The country has changed in the 40 years since Mr. Webb “graduated from college in the 1960s,” but apparently he has not. Today, the percentage of home owners has increased from under 20% to about 70%; the stock-owning investor class has increased from less than 10% to about 60%. The “top tier” that “has grown richer” has itself increased (as a definition of upper middle class and above) exponentially. All of this is under a program of steady decrease in taxation and regulation.

Lenny Toboroff
New York

Mr. Webb says “manufacturing jobs are disappearing.” True. Contrary to his suggestion, though, this fact is unrelated to recent trends in globalization, corporate governance or tax policy. Manufacturing jobs as a percentage of the U.S. work force peaked in 1945 and have declined steadily ever since, even though manufacturing output continues to rise. Today this output is at an all-time high.

Donald J. Boudreaux
Chairman
Department of Economics
George Mason University
Fairfax, Va.

Mr.
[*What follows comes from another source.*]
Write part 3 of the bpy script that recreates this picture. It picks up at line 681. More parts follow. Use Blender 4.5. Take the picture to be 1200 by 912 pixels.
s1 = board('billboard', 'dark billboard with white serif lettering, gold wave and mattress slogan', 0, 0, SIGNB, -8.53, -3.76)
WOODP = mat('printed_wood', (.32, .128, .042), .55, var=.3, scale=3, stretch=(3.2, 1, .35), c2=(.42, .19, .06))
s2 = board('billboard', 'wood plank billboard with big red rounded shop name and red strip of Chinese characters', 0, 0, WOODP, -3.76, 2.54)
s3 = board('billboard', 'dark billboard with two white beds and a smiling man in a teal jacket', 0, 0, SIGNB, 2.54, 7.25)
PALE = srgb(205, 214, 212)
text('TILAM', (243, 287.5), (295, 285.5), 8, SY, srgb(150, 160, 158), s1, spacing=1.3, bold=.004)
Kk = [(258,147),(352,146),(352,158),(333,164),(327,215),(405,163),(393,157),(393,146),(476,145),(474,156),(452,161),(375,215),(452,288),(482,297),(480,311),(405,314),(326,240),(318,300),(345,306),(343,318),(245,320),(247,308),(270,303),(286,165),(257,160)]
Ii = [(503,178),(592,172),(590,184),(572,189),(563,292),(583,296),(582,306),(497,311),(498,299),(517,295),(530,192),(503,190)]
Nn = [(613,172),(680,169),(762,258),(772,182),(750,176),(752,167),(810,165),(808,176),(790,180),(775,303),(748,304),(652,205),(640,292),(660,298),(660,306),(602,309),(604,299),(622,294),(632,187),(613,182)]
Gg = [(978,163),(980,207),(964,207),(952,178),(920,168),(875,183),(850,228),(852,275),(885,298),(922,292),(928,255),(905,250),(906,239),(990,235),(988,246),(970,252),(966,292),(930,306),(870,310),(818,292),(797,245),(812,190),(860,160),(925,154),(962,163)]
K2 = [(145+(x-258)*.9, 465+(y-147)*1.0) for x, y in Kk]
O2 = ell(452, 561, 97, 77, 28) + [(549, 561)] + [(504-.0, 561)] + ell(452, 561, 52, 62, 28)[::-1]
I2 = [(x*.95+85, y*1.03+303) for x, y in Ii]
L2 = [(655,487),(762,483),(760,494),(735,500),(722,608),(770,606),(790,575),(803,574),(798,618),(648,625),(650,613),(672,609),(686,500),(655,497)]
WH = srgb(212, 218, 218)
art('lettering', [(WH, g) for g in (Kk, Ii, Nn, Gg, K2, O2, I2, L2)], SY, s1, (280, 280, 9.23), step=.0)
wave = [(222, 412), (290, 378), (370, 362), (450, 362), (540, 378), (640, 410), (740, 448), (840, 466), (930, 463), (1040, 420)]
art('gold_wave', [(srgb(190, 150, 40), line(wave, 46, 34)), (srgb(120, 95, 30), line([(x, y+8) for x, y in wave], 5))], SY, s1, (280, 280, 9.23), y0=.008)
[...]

Webb’s discussion of class structure implies that we are locked into a class and cannot escape, something that is simply not true in America. We can all move through various economic situations quite fluidly without any restrictions due to birth. Mr. Webb himself is a fine example: From his days working part time in college to becoming a best selling author to a senator, he has moved dramatically between various “classes” of earnings. Opportunity in America is distinctly classless.

Richard Noble
Eagle, Ind.

Jim Webb expresses a profoundly shocking un-American idea: From each according to his ability, to each according to his need. Our founding principle of individual rights recognizes the sovereignty of the individual in his thoughts and actions and the government as the protector of the individual’s life, liberty, property and pursuit of his own individual happiness. The values he creates by his own efforts are his to dispose of as he chooses, not the property of the family, the tribe, or the state. There is no national income.

Ralph C. Whaley, M.D.
Barron, Wis.

How’s this for a pleasant daydream: Webb in a “focus group” with that group of people.